Transcribe the lines below verbatim, skipping the images.

▬▬▬

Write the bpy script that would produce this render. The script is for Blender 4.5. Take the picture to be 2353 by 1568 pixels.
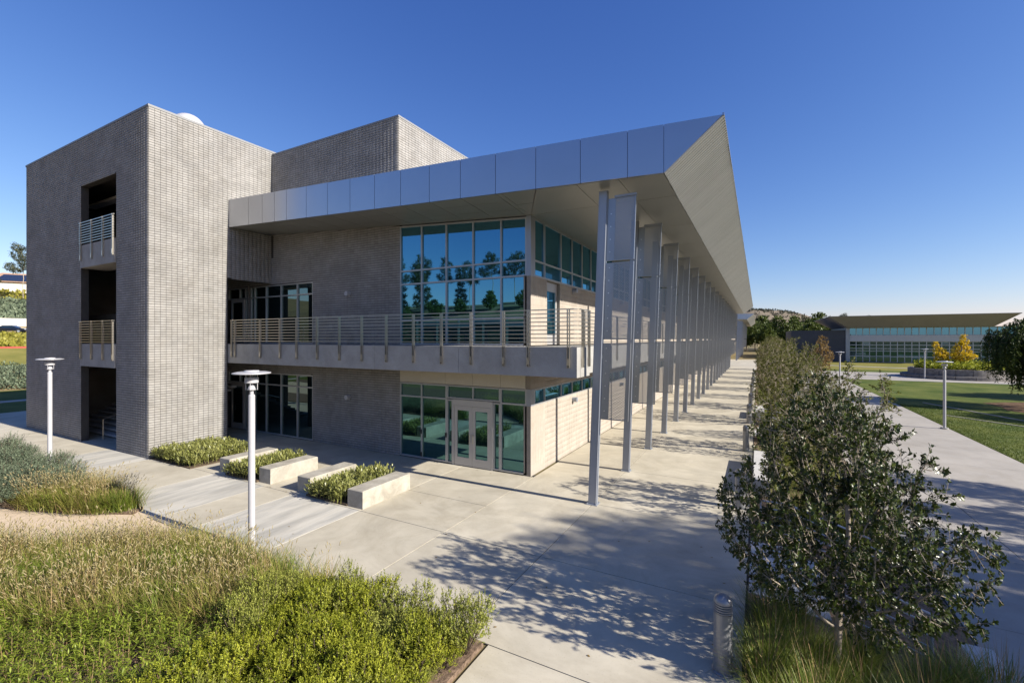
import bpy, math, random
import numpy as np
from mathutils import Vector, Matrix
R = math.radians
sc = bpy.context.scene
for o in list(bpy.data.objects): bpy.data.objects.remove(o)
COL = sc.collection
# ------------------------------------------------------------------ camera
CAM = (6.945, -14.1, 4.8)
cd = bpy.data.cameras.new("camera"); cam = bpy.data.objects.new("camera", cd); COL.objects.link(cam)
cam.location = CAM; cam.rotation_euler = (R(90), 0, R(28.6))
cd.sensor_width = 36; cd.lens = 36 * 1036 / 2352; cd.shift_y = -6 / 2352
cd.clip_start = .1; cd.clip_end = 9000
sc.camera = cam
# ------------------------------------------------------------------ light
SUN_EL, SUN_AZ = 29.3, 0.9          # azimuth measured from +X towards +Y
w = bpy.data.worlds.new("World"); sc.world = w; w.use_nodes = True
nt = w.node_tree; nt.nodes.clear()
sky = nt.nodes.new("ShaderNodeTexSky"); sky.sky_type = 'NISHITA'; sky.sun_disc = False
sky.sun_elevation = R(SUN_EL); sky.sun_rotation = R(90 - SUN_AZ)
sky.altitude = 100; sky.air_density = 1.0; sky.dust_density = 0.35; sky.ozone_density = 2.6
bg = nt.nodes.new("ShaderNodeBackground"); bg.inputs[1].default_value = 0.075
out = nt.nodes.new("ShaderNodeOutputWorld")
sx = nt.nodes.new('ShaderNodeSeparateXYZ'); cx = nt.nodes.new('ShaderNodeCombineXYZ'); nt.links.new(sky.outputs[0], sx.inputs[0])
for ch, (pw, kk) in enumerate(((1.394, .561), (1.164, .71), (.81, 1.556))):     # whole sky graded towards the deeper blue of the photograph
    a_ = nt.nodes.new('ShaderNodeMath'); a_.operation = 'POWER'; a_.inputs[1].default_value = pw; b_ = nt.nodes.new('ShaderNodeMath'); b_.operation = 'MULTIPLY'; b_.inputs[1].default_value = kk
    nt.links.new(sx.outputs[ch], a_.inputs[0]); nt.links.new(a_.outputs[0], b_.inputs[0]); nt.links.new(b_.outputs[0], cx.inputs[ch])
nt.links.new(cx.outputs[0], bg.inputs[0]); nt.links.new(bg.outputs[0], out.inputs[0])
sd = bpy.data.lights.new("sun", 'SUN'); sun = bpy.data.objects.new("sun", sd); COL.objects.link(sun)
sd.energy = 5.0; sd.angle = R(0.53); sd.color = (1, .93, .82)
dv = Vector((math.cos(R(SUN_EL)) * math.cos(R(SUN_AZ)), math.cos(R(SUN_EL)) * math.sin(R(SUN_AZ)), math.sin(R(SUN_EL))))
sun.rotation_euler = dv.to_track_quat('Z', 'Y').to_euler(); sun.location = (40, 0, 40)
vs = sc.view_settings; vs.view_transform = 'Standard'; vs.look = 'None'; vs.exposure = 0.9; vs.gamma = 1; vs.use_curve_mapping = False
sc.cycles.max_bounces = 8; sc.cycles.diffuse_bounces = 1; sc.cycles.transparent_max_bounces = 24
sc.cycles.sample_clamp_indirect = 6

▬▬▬

Reply >>
Write the bpy script that would produce this render. The script is for Blender 4.5. Take the picture to be 2353 by 1568 pixels.
import bpy, math, random
import numpy as np
from mathutils import Vector, Matrix
R = math.radians
sc = bpy.context.scene
for o in list(bpy.data.objects): bpy.data.objects.remove(o)
COL = sc.collection
# ------------------------------------------------------------------ camera
CAM = (6.945, -14.1, 4.8)
cd = bpy.data.cameras.new("camera"); cam = bpy.data.objects.new("camera", cd); COL.objects.link(cam)
cam.location = CAM; cam.rotation_euler = (R(90), 0, R(28.6))
cd.sensor_width = 36; cd.lens = 36 * 1036 / 2352; cd.shift_y = -6 / 2352
cd.clip_start = .1; cd.clip_end = 9000
sc.camera = cam
# ------------------------------------------------------------------ light
SUN_EL, SUN_AZ = 29.3, 0.9          # azimuth measured from +X towards +Y
w = bpy.data.worlds.new("World"); sc.world = w; w.use_nodes = True
nt = w.node_tree; nt.nodes.clear()
sky = nt.nodes.new("ShaderNodeTexSky"); sky.sky_type = 'NISHITA'; sky.sun_disc = False
sky.sun_elevation = R(SUN_EL); sky.sun_rotation = R(90 - SUN_AZ)
sky.altitude = 100; sky.air_density = 1.0; sky.dust_density = 0.35; sky.ozone_density = 2.6
bg = nt.nodes.new("ShaderNodeBackground"); bg.inputs[1].default_value = 0.075
out = nt.nodes.new("ShaderNodeOutputWorld")
sx = nt.nodes.new('ShaderNodeSeparateXYZ'); cx = nt.nodes.new('ShaderNodeCombineXYZ'); nt.links.new(sky.outputs[0], sx.inputs[0])
for ch, (pw, kk) in enumerate(((1.394, .561), (1.164, .71), (.81, 1.556))):     # whole sky graded towards the deeper blue of the photograph
    a_ = nt.nodes.new('ShaderNodeMath'); a_.operation = 'POWER'; a_.inputs[1].default_value = pw; b_ = nt.nodes.new('ShaderNodeMath'); b_.operation = 'MULTIPLY'; b_.inputs[1].default_value = kk
    nt.links.new(sx.outputs[ch], a_.inputs[0]); nt.links.new(a_.outputs[0], b_.inputs[0]); nt.links.new(b_.outputs[0], cx.inputs[ch])
nt.links.new(cx.outputs[0], bg.inputs[0]); nt.links.new(bg.outputs[0], out.inputs[0])
sd = bpy.data.lights.new("sun", 'SUN'); sun = bpy.data.objects.new("sun", sd); COL.objects.link(sun)
sd.energy = 5.0; sd.angle = R(0.53); sd.color = (1, .93, .82)
dv = Vector((math.cos(R(SUN_EL)) * math.cos(R(SUN_AZ)), math.cos(R(SUN_EL)) * math.sin(R(SUN_AZ)), math.sin(R(SUN_EL))))
sun.rotation_euler = dv.to_track_quat('Z', 'Y').to_euler(); sun.location = (40, 0, 40)
vs = sc.view_settings; vs.view_transform = 'Standard'; vs.look = 'None'; vs.exposure = 0.9; vs.gamma = 1; vs.use_curve_mapping = False
sc.cycles.max_bounces = 8; sc.cycles.diffuse_bounces = 1; sc.cycles.transparent_max_bounces = 24
sc.cycles.sample_clamp_indirect = 6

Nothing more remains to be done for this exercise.